The latest case was filed in 2003 by Vazken Movsesian, a priest in the Armenian Apostolic Church, as a class action. Munich Re moved to dismiss, arguing that the foreign-affairs doctrine pre-empted the statute, which also violated the due process clause of the United States Constitution. Munich Re cited failed legislative efforts in the United States to formally recognize the Armenian genocide.
In 2007, U.S. District Court Judge Christina Snyder in Los Angeles rejected the company’s motion, prompting Munich Re’s appeal to the 9th Circuit.
The en banc hearing will be the third go-round for the case before the appellate court. In 2009, a three-judge panel initially upheld dismissal for Munich Re in a 2-1 decision, concluding that the California statute — Section 354.4 of the California Code of Civil Procedure, approved in 2000 to extend the statute of limitations for Armenians to file insurance claims — was unconstitutional. The court also found that U.S. foreign policy pre-empted the California law, citing the U.S. Supreme Court’s 2003 decision in American Insurance Associates v. Garamendi, which concluded that U.S. foreign policy pre-empted a California law granting insurance relief for Holocaust victims.
The 9th Circuit used the same reasoning in another case heard at the same time, striking down a 2002 California law meant to help plaintiffs recover artwork allegedly looted by the Nazis in Von Saher v. Norton Simon Museum.

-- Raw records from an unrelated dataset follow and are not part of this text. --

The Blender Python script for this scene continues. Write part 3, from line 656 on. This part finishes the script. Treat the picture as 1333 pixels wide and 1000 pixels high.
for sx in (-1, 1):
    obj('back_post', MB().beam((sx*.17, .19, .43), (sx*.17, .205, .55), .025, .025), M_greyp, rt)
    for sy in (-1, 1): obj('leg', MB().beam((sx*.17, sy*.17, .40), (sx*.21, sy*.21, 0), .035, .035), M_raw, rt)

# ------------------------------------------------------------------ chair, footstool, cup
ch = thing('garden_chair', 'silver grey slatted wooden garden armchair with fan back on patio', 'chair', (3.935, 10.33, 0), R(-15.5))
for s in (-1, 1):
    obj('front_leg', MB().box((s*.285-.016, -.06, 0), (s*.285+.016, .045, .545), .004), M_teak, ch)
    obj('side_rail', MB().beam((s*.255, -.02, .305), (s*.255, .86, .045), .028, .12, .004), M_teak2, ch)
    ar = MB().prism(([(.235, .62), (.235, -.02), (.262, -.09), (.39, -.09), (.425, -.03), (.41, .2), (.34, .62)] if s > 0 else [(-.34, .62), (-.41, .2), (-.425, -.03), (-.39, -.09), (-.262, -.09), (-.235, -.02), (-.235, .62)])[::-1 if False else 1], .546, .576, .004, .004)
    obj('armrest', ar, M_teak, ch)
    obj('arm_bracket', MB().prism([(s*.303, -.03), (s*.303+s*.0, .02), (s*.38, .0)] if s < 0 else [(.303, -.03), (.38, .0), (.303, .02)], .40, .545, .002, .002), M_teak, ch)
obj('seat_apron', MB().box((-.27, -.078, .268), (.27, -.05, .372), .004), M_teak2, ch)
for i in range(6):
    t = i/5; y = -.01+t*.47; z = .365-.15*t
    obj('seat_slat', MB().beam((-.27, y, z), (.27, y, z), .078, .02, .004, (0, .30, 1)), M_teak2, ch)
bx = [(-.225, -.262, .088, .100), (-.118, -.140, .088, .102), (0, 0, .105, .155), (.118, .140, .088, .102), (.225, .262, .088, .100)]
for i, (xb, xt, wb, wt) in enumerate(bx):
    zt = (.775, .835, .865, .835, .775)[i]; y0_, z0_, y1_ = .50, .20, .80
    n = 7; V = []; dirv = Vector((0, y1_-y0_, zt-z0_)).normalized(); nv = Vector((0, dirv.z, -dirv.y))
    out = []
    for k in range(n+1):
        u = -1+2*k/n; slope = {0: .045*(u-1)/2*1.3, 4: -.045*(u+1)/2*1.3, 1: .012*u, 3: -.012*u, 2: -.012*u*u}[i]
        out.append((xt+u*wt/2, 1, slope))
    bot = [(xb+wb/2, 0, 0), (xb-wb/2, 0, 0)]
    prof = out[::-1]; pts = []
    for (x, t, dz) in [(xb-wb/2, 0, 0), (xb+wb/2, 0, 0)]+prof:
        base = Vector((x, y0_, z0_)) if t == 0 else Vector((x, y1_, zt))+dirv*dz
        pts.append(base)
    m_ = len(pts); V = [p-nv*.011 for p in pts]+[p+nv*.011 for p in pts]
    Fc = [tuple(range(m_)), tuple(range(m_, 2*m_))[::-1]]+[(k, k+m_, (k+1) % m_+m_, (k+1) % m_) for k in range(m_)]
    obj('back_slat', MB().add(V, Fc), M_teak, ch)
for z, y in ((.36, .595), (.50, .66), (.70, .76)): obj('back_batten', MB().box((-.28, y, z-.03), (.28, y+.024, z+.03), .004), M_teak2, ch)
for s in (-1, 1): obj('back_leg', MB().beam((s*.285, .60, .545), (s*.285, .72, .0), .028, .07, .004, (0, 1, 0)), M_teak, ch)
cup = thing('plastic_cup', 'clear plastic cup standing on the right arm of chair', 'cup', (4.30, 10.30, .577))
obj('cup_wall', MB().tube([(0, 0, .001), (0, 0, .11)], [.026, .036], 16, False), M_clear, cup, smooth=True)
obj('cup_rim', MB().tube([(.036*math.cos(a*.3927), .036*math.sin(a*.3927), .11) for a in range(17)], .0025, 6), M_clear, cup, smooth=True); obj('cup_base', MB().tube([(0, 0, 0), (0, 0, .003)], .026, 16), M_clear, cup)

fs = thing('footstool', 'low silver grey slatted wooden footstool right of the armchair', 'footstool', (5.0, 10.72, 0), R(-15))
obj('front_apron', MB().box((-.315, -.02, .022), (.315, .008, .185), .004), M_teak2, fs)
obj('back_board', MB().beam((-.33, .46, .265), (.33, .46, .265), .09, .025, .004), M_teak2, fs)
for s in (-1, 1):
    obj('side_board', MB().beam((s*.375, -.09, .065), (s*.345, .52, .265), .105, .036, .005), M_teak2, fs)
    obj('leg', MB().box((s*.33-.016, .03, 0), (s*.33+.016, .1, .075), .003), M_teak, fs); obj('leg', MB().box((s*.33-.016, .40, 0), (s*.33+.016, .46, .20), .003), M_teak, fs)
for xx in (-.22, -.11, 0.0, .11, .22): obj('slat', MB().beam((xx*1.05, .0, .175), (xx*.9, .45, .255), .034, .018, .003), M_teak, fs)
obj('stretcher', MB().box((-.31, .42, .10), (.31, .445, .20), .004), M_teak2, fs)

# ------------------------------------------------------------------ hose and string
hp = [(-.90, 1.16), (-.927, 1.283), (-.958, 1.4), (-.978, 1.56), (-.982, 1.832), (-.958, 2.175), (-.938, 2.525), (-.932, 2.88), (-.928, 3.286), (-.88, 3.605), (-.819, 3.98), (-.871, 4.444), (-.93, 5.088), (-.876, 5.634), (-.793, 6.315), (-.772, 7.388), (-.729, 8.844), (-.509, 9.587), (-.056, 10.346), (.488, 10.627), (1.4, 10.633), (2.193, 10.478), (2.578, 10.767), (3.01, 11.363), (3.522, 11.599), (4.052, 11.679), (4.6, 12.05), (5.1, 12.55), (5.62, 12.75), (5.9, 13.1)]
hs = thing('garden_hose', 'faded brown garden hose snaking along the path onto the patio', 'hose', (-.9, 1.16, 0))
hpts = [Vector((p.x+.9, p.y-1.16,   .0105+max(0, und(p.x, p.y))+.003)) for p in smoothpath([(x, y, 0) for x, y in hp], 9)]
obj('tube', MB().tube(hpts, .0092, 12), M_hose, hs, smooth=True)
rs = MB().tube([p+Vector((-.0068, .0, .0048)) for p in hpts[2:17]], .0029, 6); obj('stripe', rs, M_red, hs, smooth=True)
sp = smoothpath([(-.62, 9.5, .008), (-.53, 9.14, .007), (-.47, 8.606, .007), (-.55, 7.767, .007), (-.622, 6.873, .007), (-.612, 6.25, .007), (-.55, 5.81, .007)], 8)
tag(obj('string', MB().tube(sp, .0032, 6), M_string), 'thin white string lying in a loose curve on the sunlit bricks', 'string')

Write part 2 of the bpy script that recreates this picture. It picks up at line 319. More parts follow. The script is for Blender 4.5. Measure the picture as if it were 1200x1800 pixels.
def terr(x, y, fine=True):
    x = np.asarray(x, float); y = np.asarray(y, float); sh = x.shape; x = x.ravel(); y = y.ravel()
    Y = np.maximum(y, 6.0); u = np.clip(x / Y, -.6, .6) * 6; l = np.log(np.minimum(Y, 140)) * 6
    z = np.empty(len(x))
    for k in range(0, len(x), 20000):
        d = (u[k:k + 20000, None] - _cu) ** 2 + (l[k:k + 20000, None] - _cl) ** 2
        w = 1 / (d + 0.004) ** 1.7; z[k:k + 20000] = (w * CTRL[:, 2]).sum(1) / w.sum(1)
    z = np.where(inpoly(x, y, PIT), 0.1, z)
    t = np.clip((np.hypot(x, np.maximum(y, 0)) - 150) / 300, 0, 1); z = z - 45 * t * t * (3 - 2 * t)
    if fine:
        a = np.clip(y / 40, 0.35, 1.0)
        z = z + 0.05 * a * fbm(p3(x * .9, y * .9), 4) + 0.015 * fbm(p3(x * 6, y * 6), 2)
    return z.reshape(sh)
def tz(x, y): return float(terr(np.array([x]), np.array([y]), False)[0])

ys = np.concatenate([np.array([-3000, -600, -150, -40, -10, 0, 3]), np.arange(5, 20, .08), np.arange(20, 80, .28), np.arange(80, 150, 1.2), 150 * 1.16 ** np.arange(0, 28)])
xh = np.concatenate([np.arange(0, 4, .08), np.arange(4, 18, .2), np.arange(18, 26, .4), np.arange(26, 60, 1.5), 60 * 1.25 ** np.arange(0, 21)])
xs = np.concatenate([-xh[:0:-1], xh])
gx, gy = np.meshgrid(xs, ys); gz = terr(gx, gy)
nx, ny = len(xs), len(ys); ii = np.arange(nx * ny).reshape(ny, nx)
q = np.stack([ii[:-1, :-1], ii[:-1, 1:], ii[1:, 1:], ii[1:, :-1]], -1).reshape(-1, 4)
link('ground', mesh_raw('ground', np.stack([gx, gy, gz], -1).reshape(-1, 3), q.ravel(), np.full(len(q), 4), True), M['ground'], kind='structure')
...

In the Munich Re case, the majority opinion came from Dorothy Nelson and the late David Thompson, with Harry Pregerson dissenting.
But on Dec. 10, 2010, in a rehearing by the same panel, Nelson reversed course and sided with Pregerson. In that 2-1 decision, the panel found that there was no “express federal policy forbidding states to use the term ‘Armenian Genocide'” and that, unlike the Holocaust, no executive agreements existed to resolve victim claims.

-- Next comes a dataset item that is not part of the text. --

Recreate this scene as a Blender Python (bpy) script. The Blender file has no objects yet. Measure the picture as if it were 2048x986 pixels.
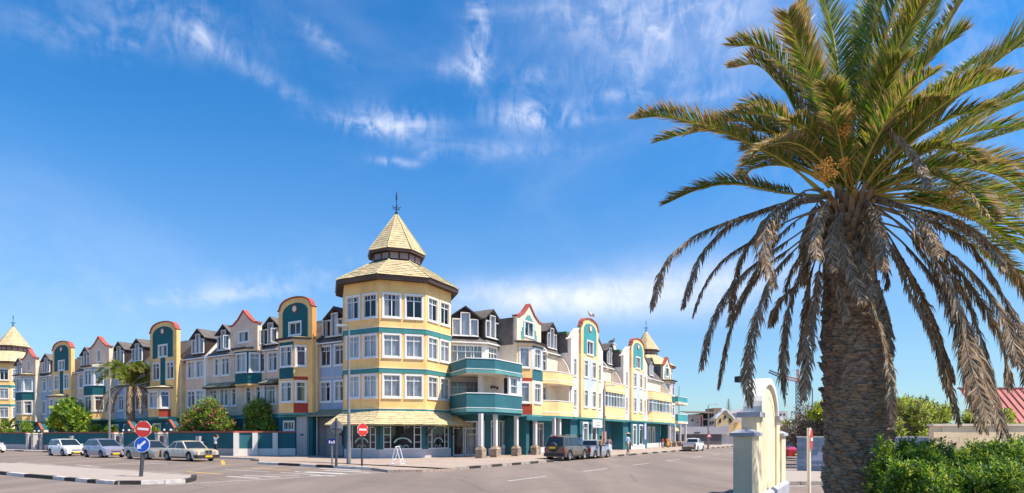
import bpy, math, random
import numpy as np
from mathutils import Vector, Matrix
random.seed(7); np.random.seed(7)
SC = bpy.context.scene
COL = SC.collection
PI = math.pi
# ---------------------------------------------------------------- camera
EYE = 1.85; FPX = 1173.0; HOR = 870.0
cam_d = bpy.data.cameras.new('camera'); cam = bpy.data.objects.new('camera', cam_d); COL.objects.link(cam)
cam.location = (0, 0, EYE); cam.rotation_euler = (PI/2, 0, 0)
cam_d.sensor_width = 36; cam_d.lens = 36*FPX/2048; cam_d.shift_y = (HOR-493)/2048
cam_d.clip_end = 6000; cam_d.clip_start = .1
SC.camera = cam
SC.view_settings.view_transform = 'Standard'; SC.view_settings.look = 'None'
SC.view_settings.exposure = 0.66; SC.view_settings.gamma = 1
# ---------------------------------------------------------------- sun and sky
SUN_DIR = Vector((.93, -.37, 0)).normalized(); SUN_EL = math.radians(57)
sd = bpy.data.lights.new('sun', 'SUN'); sun = bpy.data.objects.new('sun', sd); COL.objects.link(sun)
sd.energy = 4.6; sd.angle = math.radians(.53); sd.color = (1, .875, .71)
to_sun = Vector((SUN_DIR.x*math.cos(SUN_EL), SUN_DIR.y*math.cos(SUN_EL), math.sin(SUN_EL)))
sun.rotation_euler = to_sun.to_track_quat('Z', 'Y').to_euler()
world = bpy.data.worlds.new('World'); SC.world = world; world.use_nodes = True
nt = world.node_tree; nt.nodes.clear()
class N:                                             # tiny node-building helper
    def __init__(s, nt): s.nt = nt
    def n(s, t, **k):
        o = s.nt.nodes.new(t)
        for a, b in k.items(): setattr(o, a, b)
        return o
    def put(s, sock, v):
        if isinstance(v, bpy.types.NodeSocket): s.nt.links.new(v, sock)
        elif v is not None: sock.default_value = v
    def m(s, op, a, b=None, c=None, clamp=False):
        o = s.n('ShaderNodeMath', operation=op); o.use_clamp = clamp
        for i, v in enumerate((a, b, c)):
            if v is not None: s.put(o.inputs[i], v)
        return o.outputs[0]
    def mr(s, v, a, b, c=0., d=1., t='SMOOTHSTEP'):
        o = s.n('ShaderNodeMapRange', interpolation_type=t)
        for i, x in enumerate((v, a, b, c, d)): s.put(o.inputs[i], x)
        return o.outputs[0]
    def mix(s, f, a, b, bt='MIX'):
        o = s.n('ShaderNodeMix', data_type='RGBA', blend_type=bt)
        s.put(o.inputs[0], f); s.put(o.inputs[6], a); s.put(o.inputs[7], b)
        return o.outputs[2]
    def noise(s, vec, sc, det=4, rough=.5, dist=0):
        o = s.n('ShaderNodeTexNoise'); s.put(o.inputs['Vector'], vec); o.inputs['Scale'].default_value = sc
        o.inputs['Detail'].default_value = det; o.inputs['Roughness'].default_value = rough; o.inputs['Distortion'].default_value = dist
        return o.outputs[0]
    def mapv(s, vec, loc=(0,0,0), rot=(0,0,0), sc=(1,1,1)):
        o = s.n('ShaderNodeMapping'); s.put(o.inputs[0], vec)
        o.inputs[1].default_value = loc; o.inputs[2].default_value = rot; o.inputs[3].default_value = sc
        return o.outputs[0]
w = N(nt)
sky = w.n('ShaderNodeTexSky', sky_type='NISHITA'); sky.sun_disc = False
sky.sun_elevation = SUN_EL; sky.sun_rotation = math.atan2(SUN_DIR.x, SUN_DIR.y)
sky.air_density = 1.0; sky.dust_density = .6; sky.ozone_density = 2.2; sky.altitude = 0
tc = w.n('ShaderNodeTexCoord'); sep = w.n('ShaderNodeSeparateXYZ'); nt.links.new(tc.outputs['Generated'], sep.inputs[0])
X, Y, Z = sep.outputs
az = w.m('ARCTAN2', X, Y); el = w.m('ARCSINE', Z)
cmb = w.n('ShaderNodeCombineXYZ'); nt.links.new(az, cmb.inputs[0]); nt.links.new(el, cmb.inputs[1])
ae = cmb.outputs[0]
fib = w.noise(w.mapv(ae, rot=(0,0,.3), sc=(4, 8.5, 1)), 1.7, 10, .62, .9)
fib2 = w.noise(w.mapv(ae, loc=(3,1,0), rot=(0,0,-.6), sc=(13, 8, 1)), 2.1, 8, .6, 1.6)
wisp = w.m('ADD', w.m('MULTIPLY', fib, .6), w.m('MULTIPLY', fib2, .4))
wisp = w.mr(wisp, .38, .66)
veil = w.mr(w.noise(w.mapv(ae, rot=(0,0,.25), sc=(1.6, 4.5, 1)), 1.0, 6, .55, .6), .45, .8)
total = w.m('MULTIPLY', veil, w.m('ADD', w.m('MULTIPLY', fib, .22), .05))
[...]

“The panel’s holding is both incorrect and a danger to U.S. interests,” wrote Soltman, Munich Re’s attorney, in a Jan. 3 petition to rehear the decision en banc. “The panel consequently misapplied the law governing an area of national importance and international sensitivity, allowing California to interfere with the President’s authority to determine foreign policy and threatening vital U.S. interests,” he wrote.
Joining Munich Re was the Republic of Turkey, which filed an amicus brief.

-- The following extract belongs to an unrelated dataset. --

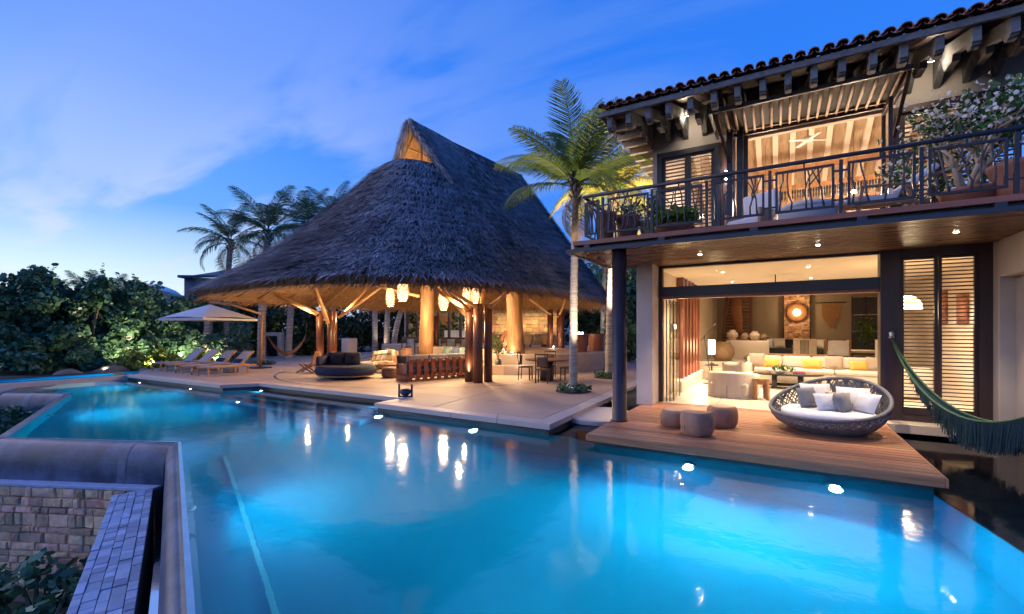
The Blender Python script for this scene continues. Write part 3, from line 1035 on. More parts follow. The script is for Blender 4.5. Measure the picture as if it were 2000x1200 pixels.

In their response, filed on Feb. 1, Kabateck and Geragos of the Law Offices of Geragos & Geragos, said a few “carefully selected remarks” from government officials did not constitute a foreign policy position on the Armenian genocide.
The Armenian Bar Association; the Center for the Study of Law & Genocide at Loyola Law School, Los Angeles; U.S. Rep. Adam Schiff, D-Calif.; and various human rights organizations filed briefs supporting the claims.
In several notices filed with the court, Soltman noted the U.S. Supreme Court’s June 27 refusal to hear a petition to overturn the 9th Circuit’s ruling in Norton Simon, the case over alleged Nazi looting of artwork. Also in that case, the U.S. solicitor general filed a brief to deny review.
Soltman said that decision meant the Munich Re case was ripe for en banc review.
“The two cases in our view are indistinguishable from one another, yet after the panel changed its decision, the two decisions didn’t make any sense,” he said. “The art case and our case were no longer consistent with each other, and the whole purpose of the en banc procedure is to eliminate inconsistencies with the circuit’s cases. This is a perfect example.”
Kabateck disagreed that there was a conflict in the circuit.
“They’re politically completely different events. Our position is the United States government has never taken a position on the genocide. It’s not in conflict,” he said. “We’ve got an issue where we’re not running contrary to, not afoul of, a particular policy of the United States.”